**Work to be completed**
Return all of the data exactly as given.

- - - - -

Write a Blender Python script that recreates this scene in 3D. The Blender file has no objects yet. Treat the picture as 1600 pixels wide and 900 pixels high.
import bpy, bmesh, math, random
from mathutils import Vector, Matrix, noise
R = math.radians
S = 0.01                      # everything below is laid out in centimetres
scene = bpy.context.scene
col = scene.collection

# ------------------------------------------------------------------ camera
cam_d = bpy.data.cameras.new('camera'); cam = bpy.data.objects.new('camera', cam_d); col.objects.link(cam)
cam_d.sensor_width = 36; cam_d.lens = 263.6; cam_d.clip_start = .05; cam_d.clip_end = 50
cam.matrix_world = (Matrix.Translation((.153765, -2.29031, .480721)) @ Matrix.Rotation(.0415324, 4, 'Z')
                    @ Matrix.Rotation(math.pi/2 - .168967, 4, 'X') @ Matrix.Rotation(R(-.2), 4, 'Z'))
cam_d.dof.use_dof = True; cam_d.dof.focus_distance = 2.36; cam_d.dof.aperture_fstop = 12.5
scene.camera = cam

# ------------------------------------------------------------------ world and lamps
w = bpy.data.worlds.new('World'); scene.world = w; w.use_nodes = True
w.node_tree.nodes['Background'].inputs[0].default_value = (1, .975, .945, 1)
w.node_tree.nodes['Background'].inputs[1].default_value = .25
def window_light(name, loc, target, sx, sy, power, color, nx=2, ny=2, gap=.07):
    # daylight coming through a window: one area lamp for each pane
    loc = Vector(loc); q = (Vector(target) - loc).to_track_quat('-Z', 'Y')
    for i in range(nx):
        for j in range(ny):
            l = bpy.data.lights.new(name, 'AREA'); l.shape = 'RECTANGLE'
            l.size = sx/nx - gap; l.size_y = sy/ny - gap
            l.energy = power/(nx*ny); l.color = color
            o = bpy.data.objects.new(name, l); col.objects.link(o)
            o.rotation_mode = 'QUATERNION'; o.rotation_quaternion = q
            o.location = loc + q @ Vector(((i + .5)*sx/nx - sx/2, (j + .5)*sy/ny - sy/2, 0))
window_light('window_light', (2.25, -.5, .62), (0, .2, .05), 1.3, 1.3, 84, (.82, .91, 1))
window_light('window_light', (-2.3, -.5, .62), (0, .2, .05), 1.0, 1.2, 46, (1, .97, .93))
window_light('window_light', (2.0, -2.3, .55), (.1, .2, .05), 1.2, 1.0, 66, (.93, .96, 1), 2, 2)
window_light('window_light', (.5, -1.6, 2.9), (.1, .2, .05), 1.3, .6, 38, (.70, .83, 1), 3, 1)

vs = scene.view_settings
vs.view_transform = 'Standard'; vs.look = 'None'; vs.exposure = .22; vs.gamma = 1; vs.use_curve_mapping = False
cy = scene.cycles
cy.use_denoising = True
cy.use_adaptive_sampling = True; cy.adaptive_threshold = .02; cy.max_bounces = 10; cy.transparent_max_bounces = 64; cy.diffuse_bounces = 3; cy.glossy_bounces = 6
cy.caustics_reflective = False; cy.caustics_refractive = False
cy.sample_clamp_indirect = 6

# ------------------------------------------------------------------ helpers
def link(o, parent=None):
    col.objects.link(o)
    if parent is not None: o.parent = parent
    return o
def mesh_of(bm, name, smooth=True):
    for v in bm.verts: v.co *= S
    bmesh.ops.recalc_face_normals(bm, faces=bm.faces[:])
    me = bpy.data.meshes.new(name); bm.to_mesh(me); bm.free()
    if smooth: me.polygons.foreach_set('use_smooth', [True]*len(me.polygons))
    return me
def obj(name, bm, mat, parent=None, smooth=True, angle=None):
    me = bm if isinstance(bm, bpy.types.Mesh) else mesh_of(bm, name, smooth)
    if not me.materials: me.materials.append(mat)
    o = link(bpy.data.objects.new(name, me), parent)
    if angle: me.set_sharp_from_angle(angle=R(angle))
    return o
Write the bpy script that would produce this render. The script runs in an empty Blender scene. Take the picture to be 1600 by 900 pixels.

- - - - -

**Answer for the task**
Write a Blender Python script that recreates this scene in 3D. The Blender file has no objects yet. Treat the picture as 1600 pixels wide and 900 pixels high.
import bpy, bmesh, math, random
from mathutils import Vector, Matrix, noise
R = math.radians
S = 0.01                      # everything below is laid out in centimetres
scene = bpy.context.scene
col = scene.collection

# ------------------------------------------------------------------ camera
cam_d = bpy.data.cameras.new('camera'); cam = bpy.data.objects.new('camera', cam_d); col.objects.link(cam)
cam_d.sensor_width = 36; cam_d.lens = 263.6; cam_d.clip_start = .05; cam_d.clip_end = 50
cam.matrix_world = (Matrix.Translation((.153765, -2.29031, .480721)) @ Matrix.Rotation(.0415324, 4, 'Z')
                    @ Matrix.Rotation(math.pi/2 - .168967, 4, 'X') @ Matrix.Rotation(R(-.2), 4, 'Z'))
cam_d.dof.use_dof = True; cam_d.dof.focus_distance = 2.36; cam_d.dof.aperture_fstop = 12.5
scene.camera = cam

# ------------------------------------------------------------------ world and lamps
w = bpy.data.worlds.new('World'); scene.world = w; w.use_nodes = True
w.node_tree.nodes['Background'].inputs[0].default_value = (1, .975, .945, 1)
w.node_tree.nodes['Background'].inputs[1].default_value = .25
def window_light(name, loc, target, sx, sy, power, color, nx=2, ny=2, gap=.07):
    # daylight coming through a window: one area lamp for each pane
    loc = Vector(loc); q = (Vector(target) - loc).to_track_quat('-Z', 'Y')
    for i in range(nx):
        for j in range(ny):
            l = bpy.data.lights.new(name, 'AREA'); l.shape = 'RECTANGLE'
            l.size = sx/nx - gap; l.size_y = sy/ny - gap
            l.energy = power/(nx*ny); l.color = color
            o = bpy.data.objects.new(name, l); col.objects.link(o)
            o.rotation_mode = 'QUATERNION'; o.rotation_quaternion = q
            o.location = loc + q @ Vector(((i + .5)*sx/nx - sx/2, (j + .5)*sy/ny - sy/2, 0))
window_light('window_light', (2.25, -.5, .62), (0, .2, .05), 1.3, 1.3, 84, (.82, .91, 1))
window_light('window_light', (-2.3, -.5, .62), (0, .2, .05), 1.0, 1.2, 46, (1, .97, .93))
window_light('window_light', (2.0, -2.3, .55), (.1, .2, .05), 1.2, 1.0, 66, (.93, .96, 1), 2, 2)
window_light('window_light', (.5, -1.6, 2.9), (.1, .2, .05), 1.3, .6, 38, (.70, .83, 1), 3, 1)

vs = scene.view_settings
vs.view_transform = 'Standard'; vs.look = 'None'; vs.exposure = .22; vs.gamma = 1; vs.use_curve_mapping = False
cy = scene.cycles
cy.use_denoising = True
cy.use_adaptive_sampling = True; cy.adaptive_threshold = .02; cy.max_bounces = 10; cy.transparent_max_bounces = 64; cy.diffuse_bounces = 3; cy.glossy_bounces = 6
cy.caustics_reflective = False; cy.caustics_refractive = False
cy.sample_clamp_indirect = 6

# ------------------------------------------------------------------ helpers
def link(o, parent=None):
    col.objects.link(o)
    if parent is not None: o.parent = parent
    return o
def mesh_of(bm, name, smooth=True):
    for v in bm.verts: v.co *= S
    bmesh.ops.recalc_face_normals(bm, faces=bm.faces[:])
    me = bpy.data.meshes.new(name); bm.to_mesh(me); bm.free()
    if smooth: me.polygons.foreach_set('use_smooth', [True]*len(me.polygons))
    return me
def obj(name, bm, mat, parent=None, smooth=True, angle=None):
    me = bm if isinstance(bm, bpy.types.Mesh) else mesh_of(bm, name, smooth)
    if not me.materials: me.materials.append(mat)
    o = link(bpy.data.objects.new(name, me), parent)
    if angle: me.set_sharp_from_angle(angle=R(angle))
    return o
Write the bpy script that would produce this render. The script runs in an empty Blender scene. Take the picture to be 1600 by 900 pixels.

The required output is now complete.